_EXERCISE_: Write out all the material exactly. Leave nothing out.

_RECORDED DATA_:

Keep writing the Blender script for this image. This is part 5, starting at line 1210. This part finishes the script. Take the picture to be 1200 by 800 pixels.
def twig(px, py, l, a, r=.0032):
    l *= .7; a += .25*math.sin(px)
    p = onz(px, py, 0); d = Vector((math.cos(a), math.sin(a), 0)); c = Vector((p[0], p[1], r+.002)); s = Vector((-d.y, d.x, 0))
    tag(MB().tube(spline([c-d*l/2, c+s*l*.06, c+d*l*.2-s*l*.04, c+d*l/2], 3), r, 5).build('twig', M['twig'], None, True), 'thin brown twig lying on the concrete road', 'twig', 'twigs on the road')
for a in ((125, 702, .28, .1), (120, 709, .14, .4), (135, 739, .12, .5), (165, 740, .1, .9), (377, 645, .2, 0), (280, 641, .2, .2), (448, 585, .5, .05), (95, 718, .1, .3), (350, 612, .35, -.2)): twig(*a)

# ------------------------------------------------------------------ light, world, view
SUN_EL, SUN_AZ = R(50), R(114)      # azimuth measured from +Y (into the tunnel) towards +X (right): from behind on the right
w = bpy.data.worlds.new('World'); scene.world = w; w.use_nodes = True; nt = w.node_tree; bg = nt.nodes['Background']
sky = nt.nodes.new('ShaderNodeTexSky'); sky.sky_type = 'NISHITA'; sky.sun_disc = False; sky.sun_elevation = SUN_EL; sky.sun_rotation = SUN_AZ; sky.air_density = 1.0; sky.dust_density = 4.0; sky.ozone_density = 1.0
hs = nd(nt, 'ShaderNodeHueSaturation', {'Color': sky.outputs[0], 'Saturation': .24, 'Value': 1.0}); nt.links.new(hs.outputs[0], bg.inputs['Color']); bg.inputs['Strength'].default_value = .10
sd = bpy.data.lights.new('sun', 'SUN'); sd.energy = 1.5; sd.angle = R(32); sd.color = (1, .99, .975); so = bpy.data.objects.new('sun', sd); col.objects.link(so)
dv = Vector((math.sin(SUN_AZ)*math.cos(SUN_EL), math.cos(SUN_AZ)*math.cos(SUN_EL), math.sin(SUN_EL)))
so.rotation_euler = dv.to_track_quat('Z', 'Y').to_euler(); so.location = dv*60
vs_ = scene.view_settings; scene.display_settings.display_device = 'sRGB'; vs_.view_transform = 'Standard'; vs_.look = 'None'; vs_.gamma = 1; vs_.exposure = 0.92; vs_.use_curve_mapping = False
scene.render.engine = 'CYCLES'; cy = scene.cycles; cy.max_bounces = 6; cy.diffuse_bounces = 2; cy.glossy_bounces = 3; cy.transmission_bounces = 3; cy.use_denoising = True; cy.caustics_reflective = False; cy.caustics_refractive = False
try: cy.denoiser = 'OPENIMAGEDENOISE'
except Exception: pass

_OUTPUT OF THE TASK_:
Keep writing the Blender script for this image. This is part 5, starting at line 1210. This part finishes the script. Take the picture to be 1200 by 800 pixels.
def twig(px, py, l, a, r=.0032):
    l *= .7; a += .25*math.sin(px)
    p = onz(px, py, 0); d = Vector((math.cos(a), math.sin(a), 0)); c = Vector((p[0], p[1], r+.002)); s = Vector((-d.y, d.x, 0))
    tag(MB().tube(spline([c-d*l/2, c+s*l*.06, c+d*l*.2-s*l*.04, c+d*l/2], 3), r, 5).build('twig', M['twig'], None, True), 'thin brown twig lying on the concrete road', 'twig', 'twigs on the road')
for a in ((125, 702, .28, .1), (120, 709, .14, .4), (135, 739, .12, .5), (165, 740, .1, .9), (377, 645, .2, 0), (280, 641, .2, .2), (448, 585, .5, .05), (95, 718, .1, .3), (350, 612, .35, -.2)): twig(*a)

# ------------------------------------------------------------------ light, world, view
SUN_EL, SUN_AZ = R(50), R(114)      # azimuth measured from +Y (into the tunnel) towards +X (right): from behind on the right
w = bpy.data.worlds.new('World'); scene.world = w; w.use_nodes = True; nt = w.node_tree; bg = nt.nodes['Background']
sky = nt.nodes.new('ShaderNodeTexSky'); sky.sky_type = 'NISHITA'; sky.sun_disc = False; sky.sun_elevation = SUN_EL; sky.sun_rotation = SUN_AZ; sky.air_density = 1.0; sky.dust_density = 4.0; sky.ozone_density = 1.0
hs = nd(nt, 'ShaderNodeHueSaturation', {'Color': sky.outputs[0], 'Saturation': .24, 'Value': 1.0}); nt.links.new(hs.outputs[0], bg.inputs['Color']); bg.inputs['Strength'].default_value = .10
sd = bpy.data.lights.new('sun', 'SUN'); sd.energy = 1.5; sd.angle = R(32); sd.color = (1, .99, .975); so = bpy.data.objects.new('sun', sd); col.objects.link(so)
dv = Vector((math.sin(SUN_AZ)*math.cos(SUN_EL), math.cos(SUN_AZ)*math.cos(SUN_EL), math.sin(SUN_EL)))
so.rotation_euler = dv.to_track_quat('Z', 'Y').to_euler(); so.location = dv*60
vs_ = scene.view_settings; scene.display_settings.display_device = 'sRGB'; vs_.view_transform = 'Standard'; vs_.look = 'None'; vs_.gamma = 1; vs_.exposure = 0.92; vs_.use_curve_mapping = False
scene.render.engine = 'CYCLES'; cy = scene.cycles; cy.max_bounces = 6; cy.diffuse_bounces = 2; cy.glossy_bounces = 3; cy.transmission_bounces = 3; cy.use_denoising = True; cy.caustics_reflective = False; cy.caustics_refractive = False
try: cy.denoiser = 'OPENIMAGEDENOISE'
except Exception: pass